The revisions reflect a further choking-off of credit to companies and businesses in the past month. The Bank of England today declared the most serious banking ``disruption'' in almost a century, cutting its benchmark interest rate to the lowest level since 1955.

U.S. gross domestic product will contract 0.7 percent, Japan's will shrink 0.2 percent and the euro area's 0.5 percent in 2009, the IMF said today in Washington. The fund last month foresaw 0.1 percent U.S. growth, with expansions of 0.5 percent in Japan and 0.2 percent in the euro zone.

Global growth will be 2.2 percent next year, down from 3.7 percent this year, the IMF said. The fund said in its semiannual World Economic Outlook report on Oct. 7 that world GDP would rise 3 percent in 2009. As recently as July, IMF economists expected a 3.9 percent expansion.

The IMF has said that a growth rate of 3 percent or less is ``equivalent to a global recession.''

`Hard Hit'

Growth in the U.S. ``will suffer as households respond to depreciating real and financial assets and tightening financial conditions,'' the IMF said. In Japan, ``growth from net exports is expected to decline.'' The 15-nation euro region will be ``hard hit'' by the slowdown, the fund said.

The IMF also warned today of growing risks of deflationary conditions in advanced economies.

``There is a clear need for additional macroeconomic stimulus relative to what has been announced thus far,'' the fund said. ``Room to ease monetary policy should be exploited, especially now that inflation concerns have moderated.''

As the credit crunch widens, the reversal in major developed countries is spreading to poorer nations, increasing demand for IMF loans.

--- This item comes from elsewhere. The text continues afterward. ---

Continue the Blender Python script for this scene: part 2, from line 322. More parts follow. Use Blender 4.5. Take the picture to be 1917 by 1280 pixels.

In emerging and developing countries, GDP in 2009 will increase 5.1 percent, less than the 6.1 percent expansion the fund predicted in October. China's growth will measure 8.5 percent next year, weaker than the 9.3 percent forecast a month ago.

Since the fund produced its forecast in October, the outlook for developing countries has deteriorated as investors shunned their currencies and bonds, sending borrowing costs climbing.

Demand for the fund's emergency loans -- which had slumped in recent years amid a boom in emerging markets -- has surged, with Hungary, Ukraine, Belarus and Iceland all asking for financial help from the IMF.